There is nothing that can be learned from a human subject's reactions to a film as measured by a hand on a box... get real. At the most you might get a pulse rate, but does one's pulse change in a manner that can be correlated to a rapid fire montage, and if so, what would be learned? This is not a science fiction film, and the Parallax corporation is not shown to have futuristic powers.
The film maker's purpose of the test sequence (at that point in the film) is to show the audience that "they" possess sophisticated means of manipulating minds - which they do - but not in some brainwashing, or personality test/ sophisticated selection of types manner.
The film posits a victory of corporate thought and action over that of the determined individual. Not only is Beatty's character thwarted (the average intelligent well-meaning semi-antiauthoritarian person) his editor is too, and thereby the press, more or less symbolically is nullified. Also, three Senators are killed or almost killed, the one on the plane presumably lives - all for being "too independent" it would seem. But a determined individual comes in many forms - a lone gunman, for example is a determined individual, as is a dogged reporter and a successful populist senator. All are dangerous to a corporation and must be manipulated by arranging their order of appearance and juxtaposition to a passive viewer who believes in the power of the images he is allowed to see, and the potential meaning of his own reaction, when in fact his own reaction is meaningless until he is told what he has just seen by an authority figure.
Beatty's character "passes" the test but the test is not about some silly montage - the test is whether he can be lured into following an agent into a confined space like a plane or convention center catwalk. He passes the test of being an easily manipulated patsy. At the end of the film, he has a good hiding place and the local authorities are arriving on the scene, but his handlers leave him an open door that looks inviting, and his rugged individualism and sense of superiority to the system lures him to run towards it, foolishly. Once again he proves he is easily duped.

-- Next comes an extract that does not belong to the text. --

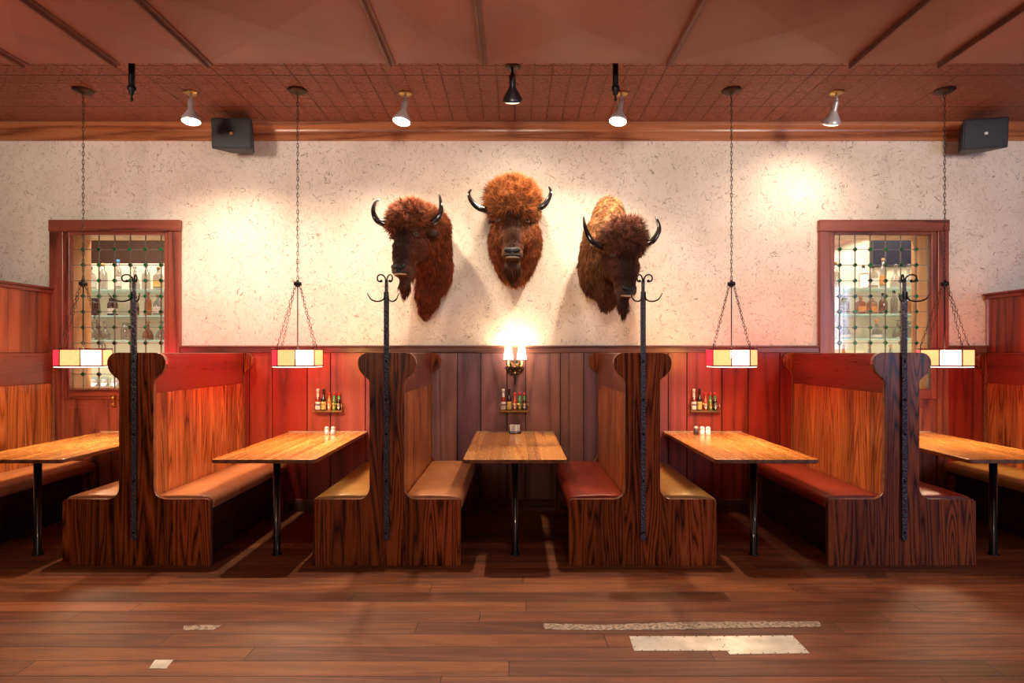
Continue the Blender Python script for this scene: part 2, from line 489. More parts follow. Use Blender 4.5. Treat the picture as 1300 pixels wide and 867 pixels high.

What's missing from the montage sequence is the corporation itself. Images of individuals who love, fear, fight, struggle and lead nations are shown, and THOR is thrown in as some sort of solution but the only hammer-wielding superpower in the film is the Warren Commission style body that declares that lone gunmen are the only ones killing leaders of our day.
As significant as any symbol or single image in the film is the SECURITY badge that the sinister men wear. This is of course their politics - they produce the phony badges themselves, and appoint themselves the guardians of our collective security from people like the three independent senators and the free press.
We all sit in that chair and see powerful, corporate sponsored and controlled images - television and film- but then we wait to be told what we have just seen, or jump to the simplest conclusions and react according to how we are led. We are all patsies, and we all passed the test.